Monday, April 30, 2012

Strawberries forever

Strawberries, 10"x10" (25.4 x 25.4 cm), oil on linen. 2011
As a rule, I don't release paintings for sale before they are fully dry and cured, which, for oil paintings, may take anywhere from six months to a full year.  Over the same time, the paintings go through several rounds of "internal reviews" – as they evolve, in my mind, from immediate impressions to memories, and I can look at them "from the outside" and see if the paintings work. The painting's process of curing and my process of gradual detachment and evaluation feel to me like almost the same process, two banks of the same river.

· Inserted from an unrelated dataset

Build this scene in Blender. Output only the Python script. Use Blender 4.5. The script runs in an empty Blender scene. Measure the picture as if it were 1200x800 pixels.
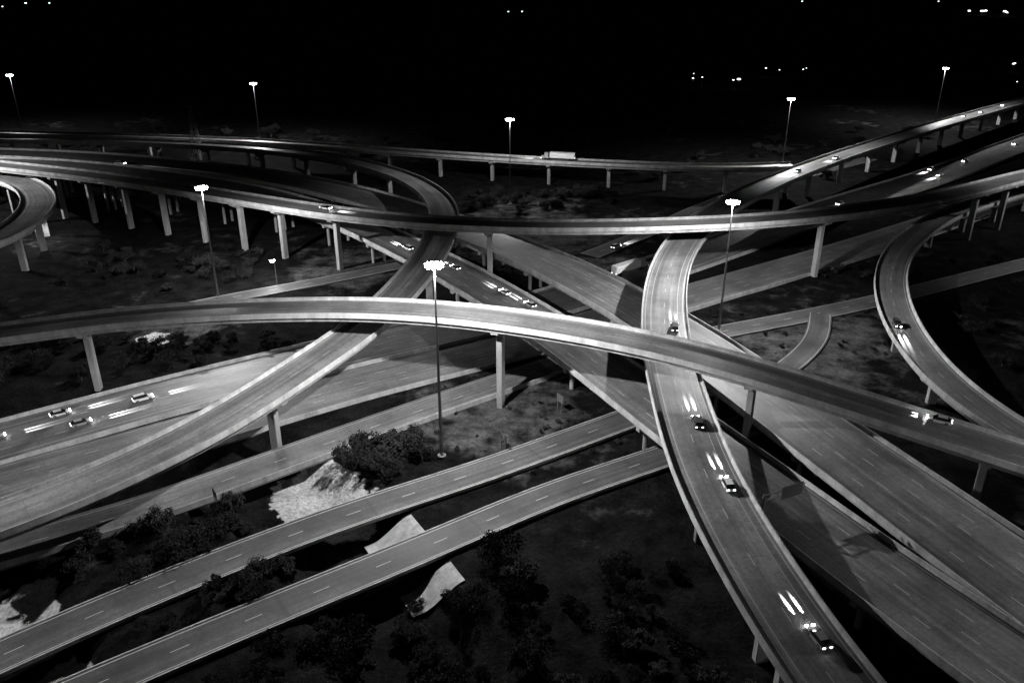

Since so many of my paintings derive from seasonal impressions, they may seem out of tune with the time when released. Like this one, for example, painted during the last year's strawberry season and released now, as we are still waiting for the next one. But then, the expectation of a strawberry season, intermixed and enriched with memories of all the previous ones, might be a better time for a painting like this.

After all, although this still life has been painted from life, with real strawberries overflowing both the bowl and the canvas in direct summer sunlight, it also carries the childhood memories, when strawberry seasons marked the beginnings of eternal summers ahead (aren't the summers always eternal when we are children?), and strawberries tasted and smelled of sunshine and infinite vacation.